Task goal - Everything from the first line of the data below through the line that contains "bm = NB(); sheet(bm, .072, .028, 0, .0005);" should be written out exactly, please, and nothing more; the pictures stay out.

◆ ◆ ◆ ◆

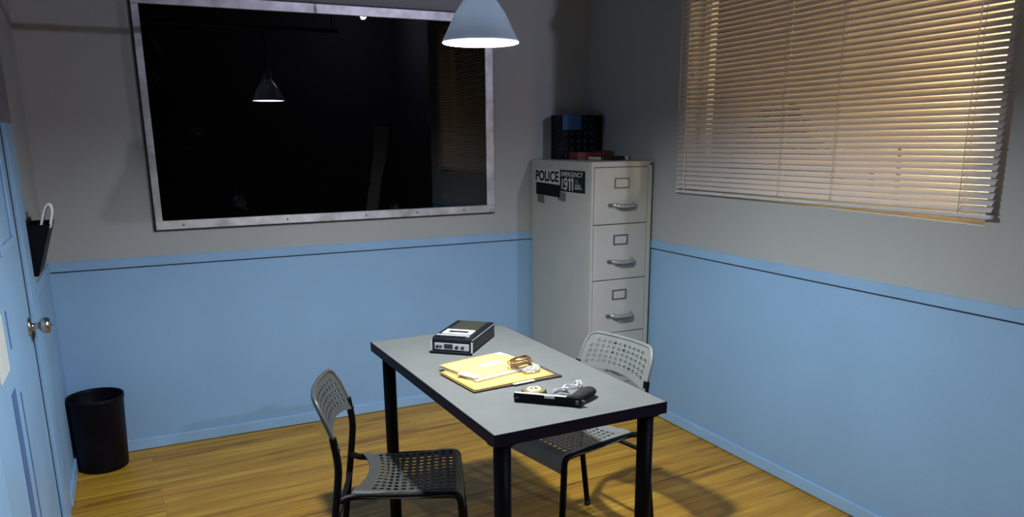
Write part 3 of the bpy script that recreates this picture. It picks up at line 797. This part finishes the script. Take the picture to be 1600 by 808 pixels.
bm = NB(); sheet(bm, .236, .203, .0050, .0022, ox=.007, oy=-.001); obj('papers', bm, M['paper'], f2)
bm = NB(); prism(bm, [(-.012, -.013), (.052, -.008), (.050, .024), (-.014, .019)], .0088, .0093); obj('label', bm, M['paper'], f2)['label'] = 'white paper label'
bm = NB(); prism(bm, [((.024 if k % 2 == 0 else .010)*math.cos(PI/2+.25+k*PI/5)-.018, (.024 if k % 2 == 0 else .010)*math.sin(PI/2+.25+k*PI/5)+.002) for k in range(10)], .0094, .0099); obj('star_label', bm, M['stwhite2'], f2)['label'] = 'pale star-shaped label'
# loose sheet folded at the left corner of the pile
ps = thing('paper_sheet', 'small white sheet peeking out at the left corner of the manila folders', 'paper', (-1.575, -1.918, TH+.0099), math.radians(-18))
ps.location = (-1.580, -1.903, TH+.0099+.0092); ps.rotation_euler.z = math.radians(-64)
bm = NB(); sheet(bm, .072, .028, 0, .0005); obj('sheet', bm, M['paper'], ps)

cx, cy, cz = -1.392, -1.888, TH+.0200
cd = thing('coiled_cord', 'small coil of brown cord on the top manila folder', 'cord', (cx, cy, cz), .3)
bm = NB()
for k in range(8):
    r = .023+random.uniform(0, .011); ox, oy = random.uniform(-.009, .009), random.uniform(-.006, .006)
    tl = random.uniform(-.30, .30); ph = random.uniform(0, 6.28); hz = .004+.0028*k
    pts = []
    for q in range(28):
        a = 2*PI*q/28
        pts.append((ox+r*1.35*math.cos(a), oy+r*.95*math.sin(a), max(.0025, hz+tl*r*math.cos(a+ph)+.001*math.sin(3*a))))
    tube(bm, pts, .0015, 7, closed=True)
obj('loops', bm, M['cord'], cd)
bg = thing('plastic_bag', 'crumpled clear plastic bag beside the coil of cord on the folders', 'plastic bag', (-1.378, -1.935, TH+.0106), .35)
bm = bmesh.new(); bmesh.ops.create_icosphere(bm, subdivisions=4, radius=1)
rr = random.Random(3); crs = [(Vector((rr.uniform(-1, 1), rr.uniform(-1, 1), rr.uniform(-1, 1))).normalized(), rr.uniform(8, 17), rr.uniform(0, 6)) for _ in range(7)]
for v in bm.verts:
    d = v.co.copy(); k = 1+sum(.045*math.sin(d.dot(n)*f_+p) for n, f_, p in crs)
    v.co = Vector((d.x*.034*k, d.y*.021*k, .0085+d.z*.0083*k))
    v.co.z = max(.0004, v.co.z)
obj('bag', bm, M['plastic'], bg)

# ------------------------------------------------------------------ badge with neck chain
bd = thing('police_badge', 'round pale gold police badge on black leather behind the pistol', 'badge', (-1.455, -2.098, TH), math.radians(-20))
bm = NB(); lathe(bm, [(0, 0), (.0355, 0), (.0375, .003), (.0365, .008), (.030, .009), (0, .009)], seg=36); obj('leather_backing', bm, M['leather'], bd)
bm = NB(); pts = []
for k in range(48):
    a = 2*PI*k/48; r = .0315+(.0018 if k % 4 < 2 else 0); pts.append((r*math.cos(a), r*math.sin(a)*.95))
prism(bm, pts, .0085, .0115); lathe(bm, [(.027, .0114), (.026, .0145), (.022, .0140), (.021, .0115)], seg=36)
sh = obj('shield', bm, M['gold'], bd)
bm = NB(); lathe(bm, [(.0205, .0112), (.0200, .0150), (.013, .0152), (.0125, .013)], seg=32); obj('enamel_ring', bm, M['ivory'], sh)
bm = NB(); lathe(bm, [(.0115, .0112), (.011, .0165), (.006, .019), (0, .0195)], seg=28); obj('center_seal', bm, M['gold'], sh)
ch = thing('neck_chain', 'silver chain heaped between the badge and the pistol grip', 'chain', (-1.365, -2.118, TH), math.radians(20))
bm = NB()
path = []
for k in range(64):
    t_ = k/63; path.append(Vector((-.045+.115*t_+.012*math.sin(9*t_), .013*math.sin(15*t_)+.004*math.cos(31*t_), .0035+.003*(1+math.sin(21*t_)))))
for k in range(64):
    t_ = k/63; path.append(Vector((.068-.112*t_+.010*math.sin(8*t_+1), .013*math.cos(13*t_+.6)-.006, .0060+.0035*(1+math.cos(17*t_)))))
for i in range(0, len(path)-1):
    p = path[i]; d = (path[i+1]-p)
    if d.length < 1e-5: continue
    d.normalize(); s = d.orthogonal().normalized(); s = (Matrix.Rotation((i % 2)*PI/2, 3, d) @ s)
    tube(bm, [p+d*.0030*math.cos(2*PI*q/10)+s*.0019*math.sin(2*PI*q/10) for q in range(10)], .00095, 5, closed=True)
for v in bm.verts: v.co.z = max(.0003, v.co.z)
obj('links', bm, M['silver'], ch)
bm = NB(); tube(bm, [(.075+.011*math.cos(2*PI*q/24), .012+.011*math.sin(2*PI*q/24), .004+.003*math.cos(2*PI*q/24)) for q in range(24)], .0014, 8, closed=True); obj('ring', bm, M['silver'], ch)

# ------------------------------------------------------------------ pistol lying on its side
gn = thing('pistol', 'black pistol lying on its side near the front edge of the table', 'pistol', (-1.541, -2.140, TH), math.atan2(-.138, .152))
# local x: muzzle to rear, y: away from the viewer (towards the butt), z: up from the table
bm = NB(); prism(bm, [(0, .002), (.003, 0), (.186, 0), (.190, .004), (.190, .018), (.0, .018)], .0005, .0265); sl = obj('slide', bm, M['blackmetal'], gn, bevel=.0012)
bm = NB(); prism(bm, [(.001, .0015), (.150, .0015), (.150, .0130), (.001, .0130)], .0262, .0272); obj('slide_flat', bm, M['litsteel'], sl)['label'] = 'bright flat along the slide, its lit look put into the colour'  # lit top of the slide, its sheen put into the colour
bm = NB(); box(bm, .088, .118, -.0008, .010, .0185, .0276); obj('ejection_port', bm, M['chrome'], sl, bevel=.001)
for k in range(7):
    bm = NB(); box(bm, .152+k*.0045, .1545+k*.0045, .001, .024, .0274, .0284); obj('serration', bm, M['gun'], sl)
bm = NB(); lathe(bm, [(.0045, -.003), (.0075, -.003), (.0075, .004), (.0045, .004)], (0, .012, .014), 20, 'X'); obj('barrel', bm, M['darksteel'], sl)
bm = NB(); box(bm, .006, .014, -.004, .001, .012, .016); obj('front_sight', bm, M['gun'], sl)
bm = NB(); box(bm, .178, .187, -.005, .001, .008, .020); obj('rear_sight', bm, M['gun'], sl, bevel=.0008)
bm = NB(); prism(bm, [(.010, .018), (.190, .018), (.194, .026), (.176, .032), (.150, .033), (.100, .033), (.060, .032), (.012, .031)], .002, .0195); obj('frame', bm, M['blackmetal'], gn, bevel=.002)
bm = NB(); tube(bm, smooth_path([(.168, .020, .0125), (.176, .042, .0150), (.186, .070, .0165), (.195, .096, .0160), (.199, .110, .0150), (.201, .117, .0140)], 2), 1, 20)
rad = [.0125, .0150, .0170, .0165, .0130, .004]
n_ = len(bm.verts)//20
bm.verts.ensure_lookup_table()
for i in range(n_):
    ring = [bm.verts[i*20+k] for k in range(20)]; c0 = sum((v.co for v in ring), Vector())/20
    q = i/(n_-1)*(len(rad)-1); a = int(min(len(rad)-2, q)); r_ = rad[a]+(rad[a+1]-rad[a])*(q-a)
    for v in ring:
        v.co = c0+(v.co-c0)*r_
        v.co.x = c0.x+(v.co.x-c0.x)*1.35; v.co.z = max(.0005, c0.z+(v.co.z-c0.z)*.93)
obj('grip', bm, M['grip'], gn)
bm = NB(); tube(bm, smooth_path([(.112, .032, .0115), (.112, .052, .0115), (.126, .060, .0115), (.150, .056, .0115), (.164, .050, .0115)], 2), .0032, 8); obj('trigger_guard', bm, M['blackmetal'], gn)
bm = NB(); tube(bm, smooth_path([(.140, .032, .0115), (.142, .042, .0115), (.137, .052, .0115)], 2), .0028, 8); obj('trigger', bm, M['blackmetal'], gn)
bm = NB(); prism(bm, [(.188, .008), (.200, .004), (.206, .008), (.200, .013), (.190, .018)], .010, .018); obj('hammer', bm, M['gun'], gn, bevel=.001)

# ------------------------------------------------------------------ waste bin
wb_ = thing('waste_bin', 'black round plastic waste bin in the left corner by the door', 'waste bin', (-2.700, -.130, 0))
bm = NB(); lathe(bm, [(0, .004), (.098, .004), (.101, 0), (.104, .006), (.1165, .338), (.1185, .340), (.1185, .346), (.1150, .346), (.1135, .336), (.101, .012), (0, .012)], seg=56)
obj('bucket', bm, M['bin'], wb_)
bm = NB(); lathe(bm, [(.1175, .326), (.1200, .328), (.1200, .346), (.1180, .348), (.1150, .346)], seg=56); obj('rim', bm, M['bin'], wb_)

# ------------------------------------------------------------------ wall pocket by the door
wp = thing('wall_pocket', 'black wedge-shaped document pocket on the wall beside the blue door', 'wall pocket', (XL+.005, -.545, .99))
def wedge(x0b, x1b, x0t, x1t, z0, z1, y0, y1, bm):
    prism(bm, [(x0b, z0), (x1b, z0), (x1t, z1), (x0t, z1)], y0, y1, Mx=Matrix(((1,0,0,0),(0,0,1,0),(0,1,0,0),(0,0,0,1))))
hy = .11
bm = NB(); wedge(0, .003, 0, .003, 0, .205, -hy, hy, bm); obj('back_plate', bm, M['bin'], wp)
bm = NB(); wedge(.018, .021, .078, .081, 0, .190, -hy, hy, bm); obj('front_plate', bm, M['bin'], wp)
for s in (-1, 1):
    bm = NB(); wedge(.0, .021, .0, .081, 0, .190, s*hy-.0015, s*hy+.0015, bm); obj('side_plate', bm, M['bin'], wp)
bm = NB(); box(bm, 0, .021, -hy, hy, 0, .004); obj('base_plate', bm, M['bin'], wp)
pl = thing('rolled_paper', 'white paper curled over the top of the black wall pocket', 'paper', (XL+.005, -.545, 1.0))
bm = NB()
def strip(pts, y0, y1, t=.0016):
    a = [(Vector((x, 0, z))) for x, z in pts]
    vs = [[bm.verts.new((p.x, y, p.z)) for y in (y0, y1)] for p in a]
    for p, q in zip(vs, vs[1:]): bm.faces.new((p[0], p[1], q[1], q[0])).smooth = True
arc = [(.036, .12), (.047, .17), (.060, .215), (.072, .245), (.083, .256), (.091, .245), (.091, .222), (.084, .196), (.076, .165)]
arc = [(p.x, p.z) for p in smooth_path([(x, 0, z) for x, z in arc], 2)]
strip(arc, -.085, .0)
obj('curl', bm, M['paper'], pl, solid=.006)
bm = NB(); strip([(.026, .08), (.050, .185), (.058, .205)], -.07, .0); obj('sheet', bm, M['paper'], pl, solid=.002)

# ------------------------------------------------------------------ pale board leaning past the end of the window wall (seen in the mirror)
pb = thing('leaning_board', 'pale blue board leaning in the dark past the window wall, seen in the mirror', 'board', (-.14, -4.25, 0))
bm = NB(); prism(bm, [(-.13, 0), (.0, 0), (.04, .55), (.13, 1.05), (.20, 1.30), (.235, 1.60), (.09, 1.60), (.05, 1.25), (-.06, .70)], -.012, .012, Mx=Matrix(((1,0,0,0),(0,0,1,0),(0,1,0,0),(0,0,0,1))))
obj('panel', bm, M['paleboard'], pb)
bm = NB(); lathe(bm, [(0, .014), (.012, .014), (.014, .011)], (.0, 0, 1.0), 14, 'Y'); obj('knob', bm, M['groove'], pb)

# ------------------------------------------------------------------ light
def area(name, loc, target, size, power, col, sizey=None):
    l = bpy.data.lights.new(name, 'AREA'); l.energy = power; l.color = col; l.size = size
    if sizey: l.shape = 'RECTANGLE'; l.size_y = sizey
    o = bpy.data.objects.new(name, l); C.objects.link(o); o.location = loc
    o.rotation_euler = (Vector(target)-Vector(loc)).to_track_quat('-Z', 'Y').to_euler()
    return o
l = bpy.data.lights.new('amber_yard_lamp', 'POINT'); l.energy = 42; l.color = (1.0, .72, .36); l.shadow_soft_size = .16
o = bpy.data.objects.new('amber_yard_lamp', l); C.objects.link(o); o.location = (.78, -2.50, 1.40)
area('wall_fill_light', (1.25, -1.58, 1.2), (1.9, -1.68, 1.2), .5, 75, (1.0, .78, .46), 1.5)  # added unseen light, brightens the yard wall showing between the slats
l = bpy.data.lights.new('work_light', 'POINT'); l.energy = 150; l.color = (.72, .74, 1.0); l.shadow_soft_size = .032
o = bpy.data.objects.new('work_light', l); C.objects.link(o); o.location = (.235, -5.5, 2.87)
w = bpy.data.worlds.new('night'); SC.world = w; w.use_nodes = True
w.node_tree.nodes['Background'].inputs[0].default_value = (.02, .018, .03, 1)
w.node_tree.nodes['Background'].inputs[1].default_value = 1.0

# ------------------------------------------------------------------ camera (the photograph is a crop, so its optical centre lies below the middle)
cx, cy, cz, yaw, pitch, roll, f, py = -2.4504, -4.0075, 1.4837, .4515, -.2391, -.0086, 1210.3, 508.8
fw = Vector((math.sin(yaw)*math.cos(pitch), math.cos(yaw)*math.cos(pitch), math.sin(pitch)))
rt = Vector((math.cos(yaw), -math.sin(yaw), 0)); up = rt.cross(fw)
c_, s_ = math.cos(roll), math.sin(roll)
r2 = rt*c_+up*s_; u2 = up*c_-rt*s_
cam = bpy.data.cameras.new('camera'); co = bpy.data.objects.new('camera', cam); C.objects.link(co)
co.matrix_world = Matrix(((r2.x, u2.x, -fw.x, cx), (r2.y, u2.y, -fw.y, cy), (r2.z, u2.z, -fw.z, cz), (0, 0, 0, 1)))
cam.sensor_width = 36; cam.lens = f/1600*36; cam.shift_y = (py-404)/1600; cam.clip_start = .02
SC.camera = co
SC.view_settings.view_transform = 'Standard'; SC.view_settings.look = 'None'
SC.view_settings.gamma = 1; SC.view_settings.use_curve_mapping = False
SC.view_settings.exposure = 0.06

◆ ◆ ◆ ◆

Answer in full -
Write part 3 of the bpy script that recreates this picture. It picks up at line 797. This part finishes the script. Take the picture to be 1600 by 808 pixels.
bm = NB(); sheet(bm, .236, .203, .0050, .0022, ox=.007, oy=-.001); obj('papers', bm, M['paper'], f2)
bm = NB(); prism(bm, [(-.012, -.013), (.052, -.008), (.050, .024), (-.014, .019)], .0088, .0093); obj('label', bm, M['paper'], f2)['label'] = 'white paper label'
bm = NB(); prism(bm, [((.024 if k % 2 == 0 else .010)*math.cos(PI/2+.25+k*PI/5)-.018, (.024 if k % 2 == 0 else .010)*math.sin(PI/2+.25+k*PI/5)+.002) for k in range(10)], .0094, .0099); obj('star_label', bm, M['stwhite2'], f2)['label'] = 'pale star-shaped label'
# loose sheet folded at the left corner of the pile
ps = thing('paper_sheet', 'small white sheet peeking out at the left corner of the manila folders', 'paper', (-1.575, -1.918, TH+.0099), math.radians(-18))
ps.location = (-1.580, -1.903, TH+.0099+.0092); ps.rotation_euler.z = math.radians(-64)
bm = NB(); sheet(bm, .072, .028, 0, .0005); obj('sheet', bm, M['paper'], ps)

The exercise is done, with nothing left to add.